1-Öncelikle temiz enerjiye geçiş yapılan bu dönemde geçiş riskini azaltmak gerekiyor. Bu nedenle fosil yakıtlara yatırım yapmak sigortacılar, özellikle de büyük hayat sigortacıları için geçiş riskini artırıyor.
2-Paydaşların talebini göz önünde bulundurmak önemli. Çalışanlar, poliçe sahipleri ve hissedarlar hem iklim hem Çevresel, Sosyal ve Yönetişim (ESG) yelpazesinin tamamında değişiklik talep ediyor. Bu noktada da sürdürülebilirlik performansı öne çıkıyor. Özellikle hissedarlar sosyal sorumluluk ve iklim krizi konusunda hassasiyet gösteren şirketlere yatırım yapmayı tercih ediyor. Yetenek savaşları yaşanan bir dönemde çalışanlar da şirketlerin ESG performanslarını değerlendirerek o şirkette çalışıp çalışmama kararı alıyor.
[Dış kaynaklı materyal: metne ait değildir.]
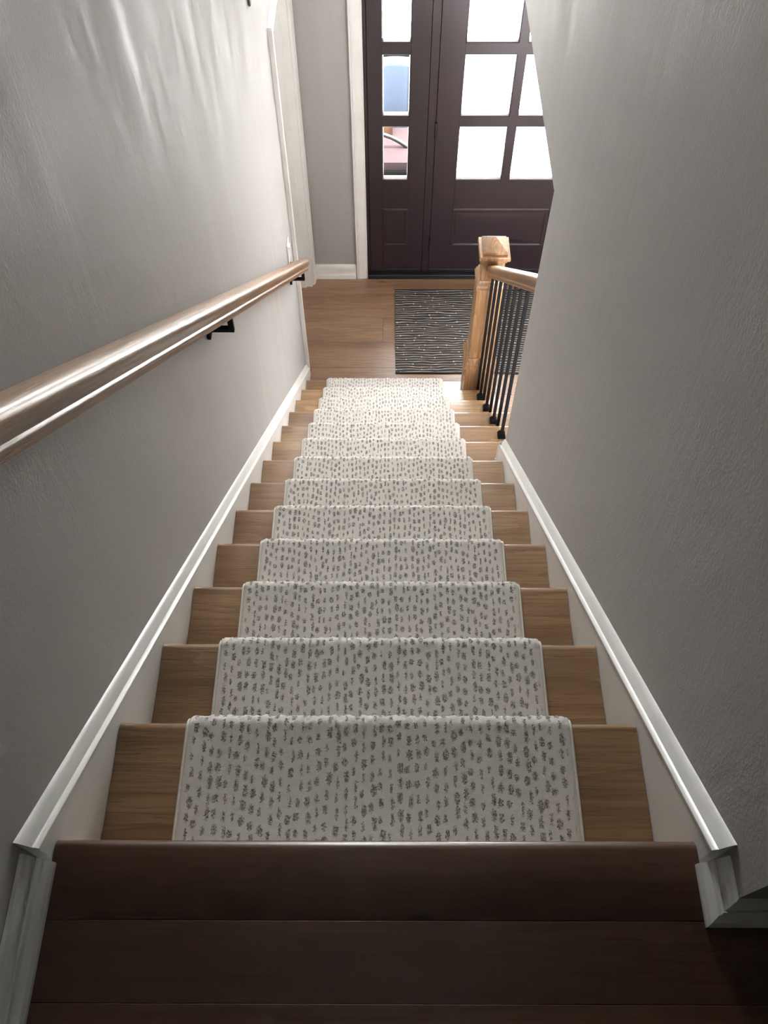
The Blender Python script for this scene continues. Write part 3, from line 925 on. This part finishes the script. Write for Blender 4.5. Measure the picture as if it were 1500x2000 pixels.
pc = thing('patio_chair', 'dark wicker patio chair with curved arms outside the sidelight glass', 'patio chair', (-0.05, 5.0, -0.12))
b_ = bm_new(); add_box(b_, -0.36, 0.34, 4.72, 5.30, 0.29, 0.335, 0.012, 2)
obj('seat', b_, M_WICKER, pc)
b_ = bm_new()
xx = -0.36
while xx < 0.34:                               # open-weave apron below the seat front
    add_box(b_, xx, xx + 0.036, 4.712, 4.724, 0.262, 0.300, 0.003, 1); xx += 0.056
add_box(b_, -0.36, 0.34, 4.712, 4.724, 0.232, 0.262, 0.003, 1)
obj('apron', b_, M_WICKER, pc)
for lx in (-0.34, 0.32):
    for ly in (4.75, 5.27):
        b_ = bm_new(); add_tube(b_, [(lx, ly, -0.1195), (lx, ly, 0.289)], 0.018, 8); obj('leg', b_, M_WICKER, pc, True)
b_ = bm_new()
add_loops(b_, [[(-0.36, 5.30, 0.336), (0.34, 5.30, 0.336), (0.34, 5.34, 0.336), (-0.36, 5.34, 0.336)], [(-0.34, 5.40, 0.80), (0.32, 5.40, 0.80), (0.32, 5.44, 0.80), (-0.34, 5.44, 0.80)]])
obj('backrest', b_, M_WICKER, pc)
arc = []
for k in range(17):
    t = k / 16
    arc.append((-0.33 + 0.53 * t, 4.86 + 0.02 * t, 0.455 + 0.075 * math.sin(math.pi * (0.25 + 0.75 * t)) - 0.10 * t ** 4))
b_ = bm_new(); add_tube(b_, arc, 0.014, 10); obj('arm', b_, M_ARM, pc, True)

def cushion(name, label, mat, x0, x1, y0, y1, z0, z1, puff, tilt=0.0):
    b2 = bm_new(); n = 10
    def bulge(a): return (1 - abs(2 * a - 1) ** 3)
    for side in (0, 1):
        G = [[None] * (n + 1) for _ in range(n + 1)]
        for i in range(n + 1):
            for j in range(n + 1):
                u_, v_ = i / n, j / n
                h = puff * bulge(u_) * bulge(v_)
                zz = (z1 + h) if side else (z0 - h * 0.1)
                G[i][j] = b2.verts.new((x0 + (x1 - x0) * u_, y0 + (y1 - y0) * v_ + tilt * ((zz - z0)), zz))
        for i in range(n):
            for j in range(n):
                f_ = (G[i][j], G[i + 1][j], G[i + 1][j + 1], G[i][j + 1])
                b2.faces.new(f_ if side else f_[::-1])
        if side == 0: low = G
        else:
            ed = lambda g: [g[i][0] for i in range(n)] + [g[n][j] for j in range(n)] + [g[i][n] for i in range(n, 0, -1)] + [g[0][j] for j in range(n, 0, -1)]
            A, B = ed(low), ed(G)
            for k in range(len(A)):
                b2.faces.new((A[k], A[(k + 1) % len(A)], B[(k + 1) % len(A)], B[k]))
    o = obj(name, b2, mat, None, True, 60)
    tag(o, label, 'cushion')
    return o
cushion('seat_cushion', 'mauve seat cushion on the patio chair outside', M_MAUVE, -0.35, 0.33, 4.73, 5.10, 0.3365, 0.395, 0.012)
cushion('back_cushion', 'blue back cushion leaning on the patio chair outside', M_BLUE, -0.02, 0.16, 5.16, 5.27, 0.337, 0.74, 0.02, 0.22)
cushion('throw_pillow', 'tan throw pillow at the left of the mauve patio seat', M_TAN, -0.30, 0.05, 5.00, 5.10, 0.410, 0.47, 0.02, 0.3)
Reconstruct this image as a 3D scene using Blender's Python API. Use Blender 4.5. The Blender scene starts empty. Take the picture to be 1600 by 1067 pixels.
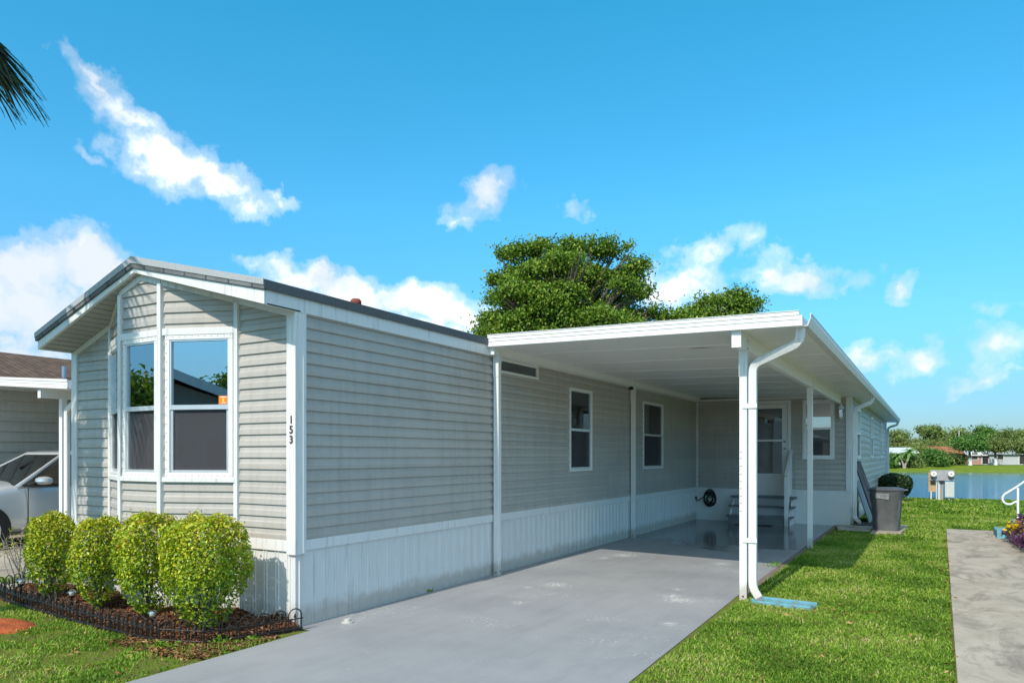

3-İklimle ilgili riskler her sektörü olduğu gibi doğrudan sigorta şirketlerini de etkiliyor. Bu nedenle iklim kriziyle tüm yönleriyle şirket genelinde mücadele etmek, sorumluluk almak gerekiyor.
4-Düzenleyiciler değişikliği zorunlu kılacak. Yeşil Mutabakat, Sınırda Karbon Uygulaması Avrupa’daki örnekler olarak dikkat çekiyor. Dünyanın dört bir yanında kurumlar sürdürülebilirlik ekseninde yatırımcılara iklim ve diğer ESG bileşenleri hakkında yüksek kaliteli, şeffaf, güvenilir ve karşılaştırılabilir metrikler sağlıyor. Bu metrikler üzerinden değerlendirilen şirketler performanslarıyla öne çıkacak ya da geride kalacak.
5-Sigorta sektörü iklim kriziyle ilgili aksiyon alırken itibarını yükseltebilir. Bu alandaki değişime öncülük eden her şirket gelecekte daha şanslı olacak. Bir sigorta şirketinin sürdürülebilirlikle olan bağı, bu alanda öne çıkması şirketlerin ya da bazı poliçe sahiplerinin o şirketi tercihinde önemli rol oynayabilir.
Bence bu nedenler yeterli. Sektör olarak iklim değişikliğine karşı daha fazla koruma sağlamalı yenilikçi ürünler geliştirmeliyiz.